Simply past your social network’s tracking pixel code on your post opt-in ‘thank you’ page to track leads, and another pixel on your order receipt page to track any online sales.   

Once you have your tracking set up, optimisation is the easy part.  In the above example you would simply turn off ads at ‘Paleo Diet’, put the budget into ‘Lemonade Diet’, and instantly double your ROI.

We love new clients who are spending a lot of money on social ads, but aren’t tracking.  Because we know with tracking we can quickly double or triple ROI, just by viewing tracking data.

5. Retarget Your Website Visitors

Have you ever wondered why you see the same ads on television time and time again?  Because repetition works.

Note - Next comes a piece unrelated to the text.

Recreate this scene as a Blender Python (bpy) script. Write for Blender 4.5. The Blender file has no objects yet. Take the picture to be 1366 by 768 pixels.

There’s a saying in advertising that people need to see an offer 5 times, before they’re likely to buy it.

Retargeting gives you the ability to place ads in front of your website visitors as they return to social media, for months afterwards.  It gives you the power to saturate your brand with your visitors and -in their minds at least- appear to be ‘everywhere’ like Coca Cola.

Any advertiser can do this. Simply get the ‘retargeting code’ from Facebook or Twitter, and paste it on on the web pages you want to retarget.  Your website visitors will now see your ads repeatedly on Social Media for up to 180 days.

A more advanced strategy is behavioural or ‘dynamic’ targeting.  This involves retargeting users with ads which are tailored depending on the specific web page URLs the subject has and has not visited.

For example, a user who clicked on your lead capture page, but didn’ t progress through to your opt-in ‘thank you’ page is obviously interested but didn’t like something about your lead capture page.  So you can retarget them and direct them to a different lead capture page.  Or you could retarget the 60-90% of visitors who typically abandon your checkout page, with ads taking them back to the checkout page.   Dynamic retargeting is an effective way to push the relevant audience to take the ‘next step’ in your sales process.  

Retargeting your website visitors builds familiarity and achieves a fantastic ROI.  As email marketing open rates continue to decline in 2015, social retargeting audiences will become an increasingly important aspect of ‘list building’.